There’s a man chasing me through the woods. I hear him gaining on me with every step I take and then suddenly I can hear no more. The footsteps are gone and it appears he is too. I decide to take a moment to catch my breath before carrying on. Except, wait where am I going? Where am I now? I’m in a dream. Suddenly, the man is directly in front of me and just before he grabs me I urge myself awake. I’m breathing heavily and have sweat dripping off my face.

The next morning, I spend an hour or so researching what this dream could mean. After reading a variety of possibilities, I settle on the explanation that I’m running away from something that scares me in life. Maybe I’m scared of quitting my job and pursuing my true passion? Or maybe it’s a direct reflection of my fear of relationships? That must be it.

The Truth About Dreams


People have always had a deep fascination with dreams and the meanings behind them. Some believe that dreams can tell the future, while others believe they’re reflections of our troubles and fears. We spend hours sorting through different possibilities, trying to make sense of the nightmare that jerked us awake or the recurring dream we’ve had for the last month. But as it turns out, the function of dreams is much simpler and less mysterious than these beliefs.

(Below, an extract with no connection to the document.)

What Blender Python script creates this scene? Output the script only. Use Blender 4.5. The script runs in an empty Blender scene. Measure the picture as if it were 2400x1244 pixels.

Dreams are the brain’s way of cleaning out the current day’s events and preparing for the next. The reason they seem so real and meaningful is because they are representational of our actual world—they are written from our consciousness. In order for our consciousness to be ready for the next day, recent conflicts need to be dealt with. Still, these conflicts are not completely representative of our awake selves and are not designed to reveal any information about our awake selves. They can, however, urge someone to deal with an unresolved issue by bringing attention to it.

Facts and Fictions


What other misconceptions do we have about dreams? And is there any truth to popular beliefs?

Facts:

  • We experience heightened brain activity while we sleep, resulting a lot of the time in dreams.
  • The faces we see in our dreams most likely belong to people we know or have seen before.
  • Animals also have dreams, as they also experience heightened brain activity during sleep.
  • Most people forget 90-95% of their dreams, according to the National Sleep Foundation.
  • Dreams recharge our creativity, while sleep recharges our bodies.

Fictions:

  • If we don’t remember any dreams, then we didn’t have any.
  • Dreams can only last a split second.
  • Our dreams have no relation to our real lives.
  • We can’t die in our dreams.
  • Dreams only occur in REM (rapid eye movement) sleep.

Common Dreams Explained


There seem to be some common dreams out there that we all have at some point or another in our lives. That means many people have spent a lot of time trying to uncover or explain what these dreams could mean. The following are commonly reported dreams and descriptions of their purpose:

  • Falling. Dreams of falling are some of the most commonly reported dreams. Some believe it symbolizes a major problem either with work, a relationship, or something else.
  • Being naked in public. Many agree that this dream represents anxiety or vulnerability. This may occur in individuals who recently made a life change, like moving to a new town for a job promotion.
  • Being chased. Some say this dream could mean it’s time to face a problem that has been bothering the individual for some time.
  • Being pregnant. This is also a commonly reported dream and is said to represent a problem. Some also believe it might be representative of a new project or idea the person has.
  • Flying. If you have a dream about flying, it might be a sign that it’s time to let go and can be representative of a stressful, out-of-control situation in your real life.
  • Being late. Many report having dreams about showing up late to an important event. It is said to symbolize that the individual has too much on his or her plate and needs to reevaluate his or her situation.

While some of these explanations seem to make a lot of sense, science says that dreams are simply our brains clearing out our heads. We’re all human. We experience the same emotions: happiness, sadness, anger, fear. And our lives are made up of the same building blocks, that is family, friends, love, and work. It makes sense that we would have the same or similar dreams, as we are exposed to much of the same stimuli. Our consciousness’s are one in the same.